Saturday, April 29, 2017

Today I am Writing: On Preparing

I have just spent an hour and a half in my kitchen, preparing food for multiple events. I've been chopping vegetables, roasting sweet potatoes, opening cans and draining all variety of things. Since this is the wrap-up of the season where I-do-not-have-a-lot-of-time, my recipe choices were ones I know, ones I've prepared on a multitude of previous days. Hence, I was like a little wizard, throwing ingredients from right to left, scooting with little steps from drawer to stove to sink. Thinking but not too much, humming just a little, pleased.

It struck me that I was preparing in the active sense for these friends that I will feed, but that it was enabled by the long preparing, learning these recipes over many years.

I had just returned from a recital, dressed in my concert blacks, my curls pinned back behind my ears. Beethoven, Wagner, Donizetti, Brahms; Debussy, Britten, Bernstein. I listened to my friend, the baritone; I responded to him and sometimes he responded to me, and we had a lovely moment, just making our instruments sing. I played with great ease, and I played with a lot of love. For what may be the first time ever, I played without evaluation, without the tyranny of imagining what all those hard-to-read faces were behind-the-scenes thinking. I just made the music, free.

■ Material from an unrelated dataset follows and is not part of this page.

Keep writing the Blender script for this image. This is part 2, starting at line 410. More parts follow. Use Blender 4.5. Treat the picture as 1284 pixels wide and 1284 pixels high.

He and I have been preparing, of course; rehearsals and lessons, the working it out alone and together over the months of this now-ending semester. But my agendas have felt heavy over these wintry months, and my preparation felt less focused than I would have liked. And yet, today, as we stood backstage and heard the audience gathering, I felt ready. Excited.

As I stood there, bouncing on my toes a bit, waiting for that door to swing open towards me, I thought: How many backstages have I seen?

And the answer is: A lot.

And there have been the practice rooms, and the hours churned out, and the audiences causing a bit of the stomach-lining-terror, and the fingers aching and the back near breaking from bench after many bench, adjusted just for me.

It turns out that a lot of preparing, went into today.

I didn't see today in my mind's eye, when I found the recipes, when I closed down the music buildings. But today, I am simply very glad that I diligently prepared, anyway.

I think: Isn't it true that every day is preparation, for another?
And I find myself wondering: Am I preparing, well?